The calibration standards should be measured with the same repeated calls of get_snp_network(ports=(0, 1)) and write_touchstone().

Offline Calibration Using TwoPortOnePath

The measured data transferred from the NanoVNA via USB is always raw (uncalibrated), regardless of any calibration preformed on the NanoVNA itself. This requires the correction of the data using an offline calibration. With the measurements of the calibration standards stored as individual 2-ports, a TwoPortOnePath calibration is easily created using scikit-rf. In this example, the impedances and phase delays of the measured SHORT, OPEN, MATCH, and THROUGH are assumed to be ideal, i.e. without any loss or offset:

import skrf
from skrf.calibration import TwoPortOnePath

# load networks of the raw calibration standard measurements
short_raw = skrf.Network('./data_MiniCircuits_splitter/cal_short_raw.s2p')
open_raw = skrf.Network('./data_MiniCircuits_splitter/cal_open_raw.s2p')
match_raw = skrf.Network('./data_MiniCircuits_splitter/cal_match_raw.s2p')
thru_raw = skrf.Network('./data_MiniCircuits_splitter/cal_thru_raw.s2p')

# create an ideal 50-Ohm line for the short, open, match and through reference responses ("ideals")
line = skrf.DefinedGammaZ0(frequency=short_raw.frequency, z0=50)

# create and run the calibration
cal = TwoPortOnePath(ideals=[line.short(nports=2), line.open(nports=2), line.match(nports=2), line.thru()],
                     measured=[short_raw, open_raw, match_raw, thru_raw],
                     n_thrus=1, source_port=1)
cal.run()

The 12 individual 2-port subnetworks can now be corrected with this calibration. For a full correction, the subnetworks with the forward and reverse measurements need to be provided in pairs, for example (\(S_{32}\), \(S_{22}\)) paired with (\(S_{23}\), \(S_{33}\)). A nested loop can take care of this. For the comparison with the measurements provided by the manufacturer, it is convenient to store the calibrated results in a single 4-port network, which can then easily be plotted:

import numpy as np

# create an empty array (f x 4 x 4) for the 4-port to be filled
s = np.zeros((len(short_raw.frequency), 4, 4), dtype=complex)
splitter_cal = skrf.Network(frequency=short_raw.frequency, s=s)

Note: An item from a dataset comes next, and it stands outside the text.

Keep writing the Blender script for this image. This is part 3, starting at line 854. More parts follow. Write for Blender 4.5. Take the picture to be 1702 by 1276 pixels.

# loop through all 12 measurements, apply the calibration and save it inside 4-port network
for i_src in range(4):
    for i_recv in range(4):
        if i_src != i_recv:
            dut_raw_fwd = skrf.Network('./data_MiniCircuits_splitter/dut_raw_{}{}.s2p'.format(i_recv + 1, i_src + 1))
            dut_raw_rev = skrf.Network('./data_MiniCircuits_splitter/dut_raw_{}{}.s2p'.format(i_src + 1, i_recv + 1))
            dut_cal = cal.apply_cal((dut_raw_fwd, dut_raw_rev))

            # dut_cal is now a fully populated and corrected 2-port; save it in splitter_cal
            splitter_cal.s[:, i_src, i_src] = dut_cal.s[:, 0, 0]
            splitter_cal.s[:, i_recv, i_src] = dut_cal.s[:, 1, 0]
            splitter_cal.s[:, i_src, i_recv] = dut_cal.s[:, 0, 1]
            splitter_cal.s[:, i_recv, i_recv] = dut_cal.s[:, 1, 1]

The results are now corrected and assembled as a single 4-port network. For comparison, the magnitudes are plotted together with the measurements provided by the manufacturer:

import matplotlib.pyplot as mplt

# load reference results by MiniCircuits
splitter_mc = skrf.Network('./data_MiniCircuits_splitter/MiniCircuits_ZX10Q-2-19-S+___Plus25degC.s4p')

# plot both results
fig, ax = mplt.subplots(4, 4)
fig.set_size_inches(12, 8)

for i in range(4):
    for j in range(4):
        splitter_cal.plot_s_db(i, j, ax=ax[i][j])
        splitter_mc.plot_s_db(i, j, ax=ax[i][j])
        ax[i][j].get_legend().remove()
        ax[i][j].set_xlim(0, 4.4e9)
fig.legend(['NanoVNA_cal', 'Manufacturer'], loc='upper center', ncol=2)
fig.tight_layout(rect=(0, 0, 1, 0.95))
mplt.show()

The calibrated results are pretty close to those from the manufacturer. They apparently used a Keysight N5242A PNA-X (26.5 GHz 4-port VNA) for that measurement. Given the $200 NanoVNA V2 and the sketchy assumptions made for the Matched Port technique (the termination of the unused ports of the DUT have certainly not been entirely free of any reflections), these results are not too bad.